The business structure you choose is important because it determines your business's growth and revenue generation potential. While it is possible to change your business structure, starting with the right one will save you time and money. Here's a breakdown of three main business structures, the pros and cons of each, and which one is best for your long-term goals.
Sole Proprietor
The sole proprietorship is the default business structure. According to the SBA, a sole proprietor is an "unincorporated business owned and run by one individual." They are very easy to establish because you do not need to form an entity – you just start working.
As a sole prop, there is no separation between you and your business – you assume all profits and losses of the business. As a sole proprietor, you can create a trade name for your business and work under that business name.
Pros
- Easy and inexpensive. The most desirable aspect of sole proprietorships is the ease of it. You and your business are considered the same entity in the eyes of the law and the IRS. No formation, no organization, and no lengthy and expensive paperwork are required.
- Simple taxes. Sole Proprietors do not file corporate taxes. All that is required is a Schedule C and Schedule SE attached to your personal income tax return.
- No ongoing requirements. Unlike LLCs and Corporations, Sole Proprietors do not need to meet other obligations to stay in good standing.
Cons
- No legal protection. This is likely the biggest drawback to being a sole proprietor – it affords no legal protection to you at all. If your business is sued for any reason and you are found liable, all of your personal assets (bank accounts, cars, house, etc.) can be at risk.
- Very difficult to raise capital. Aside from some SBA loans, sole proprietors can find it very difficult to ascertain loans or credit from banks and other lenders. Attracting investors is practically impossible as well.
Limited Liability Company (LLC)
The Limited Liability Company (LLC) has become very popular due to its flexibility. LLCs require more work than a sole proprietor but less than a C-Corporation. To officially form an LLC, all owners (called members) must file Articles of Organization – or the equivalent of – with their state's Secretary of State office.
Pros
- Provides legal protection. An LLC is its own entity. The 'Limited Liability' means that the business owners are personally shielded from liability should the business be sued. There are exceptions if owners do not operate the LLC appropriately.
- Tax options. As an LLC, you have a choice on how the business will be taxed – you can choose to be taxed as a sole proprietor or a C-corporation.
- Few requirements. There are some formalities to follow but much fewer than a C-Corporation.

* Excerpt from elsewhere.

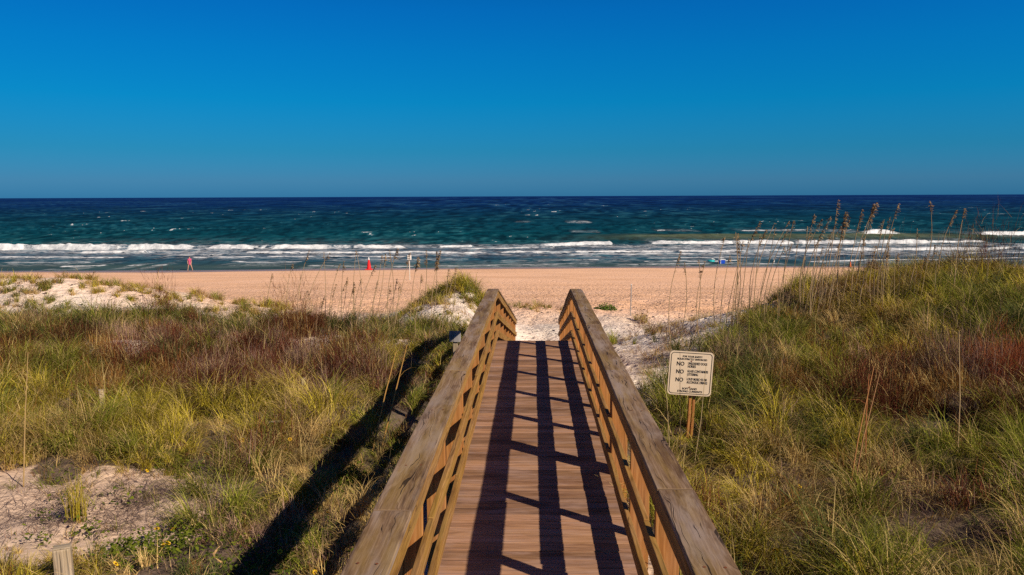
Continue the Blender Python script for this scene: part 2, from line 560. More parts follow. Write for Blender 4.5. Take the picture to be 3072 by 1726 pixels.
M['deadleaf'] = simple('tan_dead_leaf', (.50, .30, .13), .8, .1, .25, 25)

# ------------------------------------------------------------------ vegetation density


def sparse_right(x, y):
    """1 in the open sandy strip right of the walkway"""
    w = (fbm(x * .5, y * .5, 31) - .5) * 2.4
    lim = 2.6 + (y - 12.5) * .44 + w
    return sstep(-.7, .5, lim - x) * sstep(11.5, 13.5, y + w)


BARE = [(-4.9, 8.5, 1.5, 1.05), (-5.6, 7.4, 1.2, .6), (-6.6, 8.6, 1.0, .8), (-3.45, 5.5, .5, .6), (-5.0, 7.9, 1.5, 1.1), (-4.1, 7.7, .8, .6), (-6.4, 7.8, 1.2, .8), (8.4, 8.6, .9, .6), (-9.6, 17.2, 1.3, .85), (-4.9, 18.6, 1.4, 1.1), (-12.6, 19.3, 1.6, 1.0), (-3.2, 18.9, 1.2, .9), (-7.6, 20.2, 1.2, .9), (9.3, 9.2, .7, .6)]


def veg(x, y):
    x = np.asarray(x, float)
    y = np.asarray(y, float)
    w = (fbm(x * .4, y * .4, 41) - .5) * 4
    left = sstep(-1.05, -1.4, x) * (1 - sstep(22.0, 24.2, y + w * .6 + (x > -6) * 1.5))
    right = sstep(1.0, 1.3, x) * (1 - sstep(22.5, 24.5, y + w * .5))
    d = left + right * (1 - .975 * sparse_right(x, y))
    n = fbm(x * 1.3, y * 1.3, 51)
    for bx, by, ra, rb in BARE:
        q = np.hypot((x - bx) / ra, (y - by) / rb) + (n - .5) * 1.2
        d = d * (1 - .94 * (1 - sstep(.75, 1.1, q)))
    return np.clip(d, 0, 1)


# ------------------------------------------------------------------ ground sheet
def axis(lo, hi, pts):
    return np.unique(np.round(np.concatenate(pts), 3))


ys = np.concatenate([np.linspace(-40, -1, 14), np.arange(0, 26, .14), np.arange(26, 46, .22), np.arange(46, 96, .5), np.linspace(96, 160, 20)])
xs_c = np.arange(-14, 14, .14)
xs_l = -14 - np.cumsum(np.linspace(.16, 1.2, 70))
xs_l = np.concatenate([xs_l, xs_l[-1] - np.cumsum(np.linspace(2, 120, 22))])
xs = np.concatenate([xs_l[::-1], xs_c, -xs_l + .0])
X, Y = np.meshgrid(xs, ys)
Z = ground(X, Y)
VG = veg(X, Y)
nx, ny = len(xs), len(ys)
idx = np.arange(nx * ny).reshape(ny, nx)
Q = np.stack([idx[:-1, :-1], idx[:-1, 1:], idx[1:, 1:], idx[1:, :-1]], -1).reshape(-1, 4)
tag(link('sand_ground', mesh_np('sand_ground', np.c_[X.ravel(), Y.ravel(), Z.ravel()], Q, None, M['sand'], True, attrs={'veg': VG.ravel()})),
    'tan beach sand and dune ground with footprints', 'sand', kind='structure')

# ------------------------------------------------------------------ sea
sy = np.concatenate([np.arange(84, 175, .30), 175 * 1.022 ** np.arange(0, 230)])
sx = np.linspace(-1, 1, 720)
SX = sx[None, :] * (sy[:, None] * .95)
SY = np.repeat(sy[:, None], len(sx), 1)
near = 1 - sstep(170, 420, SY)
zz = np.zeros_like(SX)
zz += (fbm(SX / 5.0, SY / 1.9, 61) - .5) * .34 * near * sstep(88, 97, SY)
zz += np.sin((SY + 5 * fbm(SX / 25, SY / 40, 63)) * 2 * math.pi / 11.0) * .13 * near * sstep(92, 105, SY)
zz += (fbm(SX / 22, SY / 9, 66) - .5) * .6 * sstep(140, 200, SY) * (1 - sstep(500, 1500, SY))
foam = np.zeros_like(SX)
lace = np.zeros_like(SX)
face = np.zeros_like(SX)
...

- More funding options. As an LLC, you can procure bank loans, lines of credit, and even the occasional investment from angel investors.
Cons
- Time consuming and more expensive. Compared to a sole proprietor, forming an LLC takes more time due to the multi-step process. Filing fees vary state-by-state but will be more expensive than beginning as a sole proprietor.
- Limited life span. Depending on the state, LLCs may have to dissolve and re-form when members die or leave the LLC.
- Not preferred by investors. While an LLC can get loans, lines of credit, and may attract some willing investors, most investors and venture capitalists will pass on an LLC.
C Corporation
C corporations (C-corps) are the most expensive and difficult businesses to operate, but they also have the greatest profit potential. Corporations (like LLCs) are distinct entities and completely separate from their owners. Unlike other business structures, C-cops have the ability to sell stock and dramatically increase profit margins.
Pros
- Best to raise capital. C-corps are the best business structure for raising capital. Shareholders (owners) can sell stock to attract investments from venture capitalists and other investors. For businesses looking to "go public" or sell sometime in the future, C-corps are the way to go.
- Tax deductions. There are more tax deductions available to C-corps than other business structures.
- Legal protection. Corporations, like LLCs, are completely separate entities in the eyes of the IRS and the law. Unless operated inappropriately, corporations protect the personal assets of the shareholders (owners) from legal liability in the event of a lawsuit.
Cons
- Expensive and time-consuming. Starting and maintaining C-corps are expensive and difficult. The regulations, paperwork, ongoing responsibilities, and legal formalities that C-corps must adhere to vastly surpass that of LLCs and sole proprietors.
- Double taxation. While C-corps have more deductions than other structures, they also face corporate tax. The income of the corporation is taxed based on its bracket, then the shareholders (owners) are taxed based on their income tax bracket. Every dollar faces two income tax deductions before it reaches the shareholder's bank account.
Each Business Structure Has Its Benefits and Downsides
Every business owner has different aspirations, and each business structure has its positive and negative aspects. Ultimately, your long-term goals will determine which business structure is best for you.
If you want to remain small and do not work in a risky industry, a sole proprietorship may be the right way to go. For those who want to hire employees or have moderate growth, LLCs may be better. LLCs offer a layer of legal protection, open the door to bank loans and financing, and may attract some individual investors.
C-corporations – while the most expensive and difficult to operate – offer the most opportunity for growth and expansion.